> [Information supplied]
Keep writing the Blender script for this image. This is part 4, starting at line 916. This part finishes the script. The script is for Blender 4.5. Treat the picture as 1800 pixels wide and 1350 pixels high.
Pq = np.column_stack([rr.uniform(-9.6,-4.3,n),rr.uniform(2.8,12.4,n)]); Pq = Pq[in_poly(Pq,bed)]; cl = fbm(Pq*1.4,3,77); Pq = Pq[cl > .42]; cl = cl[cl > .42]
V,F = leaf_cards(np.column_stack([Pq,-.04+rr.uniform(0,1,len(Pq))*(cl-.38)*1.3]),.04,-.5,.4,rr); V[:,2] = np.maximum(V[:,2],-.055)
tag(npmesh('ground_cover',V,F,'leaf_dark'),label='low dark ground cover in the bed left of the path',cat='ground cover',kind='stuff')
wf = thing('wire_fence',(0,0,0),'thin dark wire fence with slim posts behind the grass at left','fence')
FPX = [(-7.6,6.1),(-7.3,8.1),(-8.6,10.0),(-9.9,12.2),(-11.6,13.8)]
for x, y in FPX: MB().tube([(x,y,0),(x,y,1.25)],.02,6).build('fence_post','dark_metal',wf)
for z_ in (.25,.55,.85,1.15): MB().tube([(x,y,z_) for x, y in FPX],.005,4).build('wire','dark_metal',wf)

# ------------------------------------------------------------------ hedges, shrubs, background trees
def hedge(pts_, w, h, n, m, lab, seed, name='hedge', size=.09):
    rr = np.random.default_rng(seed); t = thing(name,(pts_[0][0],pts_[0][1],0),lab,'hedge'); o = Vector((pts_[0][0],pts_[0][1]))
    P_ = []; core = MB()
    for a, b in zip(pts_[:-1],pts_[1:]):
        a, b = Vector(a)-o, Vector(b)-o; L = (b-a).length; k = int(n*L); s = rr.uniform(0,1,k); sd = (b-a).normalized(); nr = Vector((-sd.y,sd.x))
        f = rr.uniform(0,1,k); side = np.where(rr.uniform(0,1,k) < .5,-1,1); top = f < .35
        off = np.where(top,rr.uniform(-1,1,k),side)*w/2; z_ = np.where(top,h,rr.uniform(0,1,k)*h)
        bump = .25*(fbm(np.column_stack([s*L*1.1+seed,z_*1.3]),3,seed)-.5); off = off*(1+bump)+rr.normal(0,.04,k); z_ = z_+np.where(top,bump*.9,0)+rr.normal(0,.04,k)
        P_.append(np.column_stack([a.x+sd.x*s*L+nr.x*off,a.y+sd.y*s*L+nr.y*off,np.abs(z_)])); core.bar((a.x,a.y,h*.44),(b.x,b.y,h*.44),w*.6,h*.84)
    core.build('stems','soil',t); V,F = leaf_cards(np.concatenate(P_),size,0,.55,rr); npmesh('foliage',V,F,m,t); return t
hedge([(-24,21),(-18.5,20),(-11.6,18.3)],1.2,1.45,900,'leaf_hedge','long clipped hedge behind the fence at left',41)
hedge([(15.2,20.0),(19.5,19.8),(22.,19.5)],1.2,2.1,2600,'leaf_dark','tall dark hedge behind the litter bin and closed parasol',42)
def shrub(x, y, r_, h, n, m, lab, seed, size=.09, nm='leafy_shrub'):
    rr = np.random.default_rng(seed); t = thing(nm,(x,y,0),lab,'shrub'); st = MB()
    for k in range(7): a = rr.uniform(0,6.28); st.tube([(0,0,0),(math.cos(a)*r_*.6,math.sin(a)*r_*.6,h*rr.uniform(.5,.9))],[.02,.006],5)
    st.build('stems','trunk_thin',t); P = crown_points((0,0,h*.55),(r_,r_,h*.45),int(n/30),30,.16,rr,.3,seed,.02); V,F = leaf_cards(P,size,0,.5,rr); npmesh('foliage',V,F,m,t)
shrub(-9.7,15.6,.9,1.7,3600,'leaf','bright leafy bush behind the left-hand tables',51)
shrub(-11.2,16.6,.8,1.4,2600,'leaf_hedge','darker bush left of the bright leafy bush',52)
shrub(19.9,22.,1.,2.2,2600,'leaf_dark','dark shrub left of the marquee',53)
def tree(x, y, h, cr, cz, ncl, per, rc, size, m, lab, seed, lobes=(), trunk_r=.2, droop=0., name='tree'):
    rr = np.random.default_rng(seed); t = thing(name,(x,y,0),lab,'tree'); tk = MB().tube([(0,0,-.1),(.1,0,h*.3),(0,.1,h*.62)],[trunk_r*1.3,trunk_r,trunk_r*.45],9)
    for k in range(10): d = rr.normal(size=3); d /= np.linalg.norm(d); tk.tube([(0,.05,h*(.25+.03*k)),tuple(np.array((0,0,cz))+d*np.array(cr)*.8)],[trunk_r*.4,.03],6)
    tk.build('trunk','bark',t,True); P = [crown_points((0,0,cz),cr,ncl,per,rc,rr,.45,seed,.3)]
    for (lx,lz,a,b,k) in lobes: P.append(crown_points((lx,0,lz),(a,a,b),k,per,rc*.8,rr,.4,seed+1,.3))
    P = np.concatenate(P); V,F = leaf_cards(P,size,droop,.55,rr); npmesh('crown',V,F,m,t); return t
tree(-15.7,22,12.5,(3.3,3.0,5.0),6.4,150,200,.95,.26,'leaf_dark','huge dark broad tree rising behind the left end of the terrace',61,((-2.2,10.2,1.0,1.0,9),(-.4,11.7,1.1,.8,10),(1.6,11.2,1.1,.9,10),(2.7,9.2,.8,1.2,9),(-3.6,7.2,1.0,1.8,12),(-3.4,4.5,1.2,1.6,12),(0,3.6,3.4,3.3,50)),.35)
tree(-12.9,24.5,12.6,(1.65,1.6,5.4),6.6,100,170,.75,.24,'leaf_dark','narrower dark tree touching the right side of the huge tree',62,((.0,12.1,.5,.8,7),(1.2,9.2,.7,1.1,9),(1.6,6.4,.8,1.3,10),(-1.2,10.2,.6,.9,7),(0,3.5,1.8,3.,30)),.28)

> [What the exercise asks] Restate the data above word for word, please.

> [Full answer]
Keep writing the Blender script for this image. This is part 4, starting at line 916. This part finishes the script. The script is for Blender 4.5. Treat the picture as 1800 pixels wide and 1350 pixels high.
Pq = np.column_stack([rr.uniform(-9.6,-4.3,n),rr.uniform(2.8,12.4,n)]); Pq = Pq[in_poly(Pq,bed)]; cl = fbm(Pq*1.4,3,77); Pq = Pq[cl > .42]; cl = cl[cl > .42]
V,F = leaf_cards(np.column_stack([Pq,-.04+rr.uniform(0,1,len(Pq))*(cl-.38)*1.3]),.04,-.5,.4,rr); V[:,2] = np.maximum(V[:,2],-.055)
tag(npmesh('ground_cover',V,F,'leaf_dark'),label='low dark ground cover in the bed left of the path',cat='ground cover',kind='stuff')
wf = thing('wire_fence',(0,0,0),'thin dark wire fence with slim posts behind the grass at left','fence')
FPX = [(-7.6,6.1),(-7.3,8.1),(-8.6,10.0),(-9.9,12.2),(-11.6,13.8)]
for x, y in FPX: MB().tube([(x,y,0),(x,y,1.25)],.02,6).build('fence_post','dark_metal',wf)
for z_ in (.25,.55,.85,1.15): MB().tube([(x,y,z_) for x, y in FPX],.005,4).build('wire','dark_metal',wf)

# ------------------------------------------------------------------ hedges, shrubs, background trees
def hedge(pts_, w, h, n, m, lab, seed, name='hedge', size=.09):
    rr = np.random.default_rng(seed); t = thing(name,(pts_[0][0],pts_[0][1],0),lab,'hedge'); o = Vector((pts_[0][0],pts_[0][1]))
    P_ = []; core = MB()
    for a, b in zip(pts_[:-1],pts_[1:]):
        a, b = Vector(a)-o, Vector(b)-o; L = (b-a).length; k = int(n*L); s = rr.uniform(0,1,k); sd = (b-a).normalized(); nr = Vector((-sd.y,sd.x))
        f = rr.uniform(0,1,k); side = np.where(rr.uniform(0,1,k) < .5,-1,1); top = f < .35
        off = np.where(top,rr.uniform(-1,1,k),side)*w/2; z_ = np.where(top,h,rr.uniform(0,1,k)*h)
        bump = .25*(fbm(np.column_stack([s*L*1.1+seed,z_*1.3]),3,seed)-.5); off = off*(1+bump)+rr.normal(0,.04,k); z_ = z_+np.where(top,bump*.9,0)+rr.normal(0,.04,k)
        P_.append(np.column_stack([a.x+sd.x*s*L+nr.x*off,a.y+sd.y*s*L+nr.y*off,np.abs(z_)])); core.bar((a.x,a.y,h*.44),(b.x,b.y,h*.44),w*.6,h*.84)
    core.build('stems','soil',t); V,F = leaf_cards(np.concatenate(P_),size,0,.55,rr); npmesh('foliage',V,F,m,t); return t
hedge([(-24,21),(-18.5,20),(-11.6,18.3)],1.2,1.45,900,'leaf_hedge','long clipped hedge behind the fence at left',41)
hedge([(15.2,20.0),(19.5,19.8),(22.,19.5)],1.2,2.1,2600,'leaf_dark','tall dark hedge behind the litter bin and closed parasol',42)
def shrub(x, y, r_, h, n, m, lab, seed, size=.09, nm='leafy_shrub'):
    rr = np.random.default_rng(seed); t = thing(nm,(x,y,0),lab,'shrub'); st = MB()
    for k in range(7): a = rr.uniform(0,6.28); st.tube([(0,0,0),(math.cos(a)*r_*.6,math.sin(a)*r_*.6,h*rr.uniform(.5,.9))],[.02,.006],5)
    st.build('stems','trunk_thin',t); P = crown_points((0,0,h*.55),(r_,r_,h*.45),int(n/30),30,.16,rr,.3,seed,.02); V,F = leaf_cards(P,size,0,.5,rr); npmesh('foliage',V,F,m,t)
shrub(-9.7,15.6,.9,1.7,3600,'leaf','bright leafy bush behind the left-hand tables',51)
shrub(-11.2,16.6,.8,1.4,2600,'leaf_hedge','darker bush left of the bright leafy bush',52)
shrub(19.9,22.,1.,2.2,2600,'leaf_dark','dark shrub left of the marquee',53)
def tree(x, y, h, cr, cz, ncl, per, rc, size, m, lab, seed, lobes=(), trunk_r=.2, droop=0., name='tree'):
    rr = np.random.default_rng(seed); t = thing(name,(x,y,0),lab,'tree'); tk = MB().tube([(0,0,-.1),(.1,0,h*.3),(0,.1,h*.62)],[trunk_r*1.3,trunk_r,trunk_r*.45],9)
    for k in range(10): d = rr.normal(size=3); d /= np.linalg.norm(d); tk.tube([(0,.05,h*(.25+.03*k)),tuple(np.array((0,0,cz))+d*np.array(cr)*.8)],[trunk_r*.4,.03],6)
    tk.build('trunk','bark',t,True); P = [crown_points((0,0,cz),cr,ncl,per,rc,rr,.45,seed,.3)]
    for (lx,lz,a,b,k) in lobes: P.append(crown_points((lx,0,lz),(a,a,b),k,per,rc*.8,rr,.4,seed+1,.3))
    P = np.concatenate(P); V,F = leaf_cards(P,size,droop,.55,rr); npmesh('crown',V,F,m,t); return t
tree(-15.7,22,12.5,(3.3,3.0,5.0),6.4,150,200,.95,.26,'leaf_dark','huge dark broad tree rising behind the left end of the terrace',61,((-2.2,10.2,1.0,1.0,9),(-.4,11.7,1.1,.8,10),(1.6,11.2,1.1,.9,10),(2.7,9.2,.8,1.2,9),(-3.6,7.2,1.0,1.8,12),(-3.4,4.5,1.2,1.6,12),(0,3.6,3.4,3.3,50)),.35)
tree(-12.9,24.5,12.6,(1.65,1.6,5.4),6.6,100,170,.75,.24,'leaf_dark','narrower dark tree touching the right side of the huge tree',62,((.0,12.1,.5,.8,7),(1.2,9.2,.7,1.1,9),(1.6,6.4,.8,1.3,10),(-1.2,10.2,.6,.9,7),(0,3.5,1.8,3.,30)),.28)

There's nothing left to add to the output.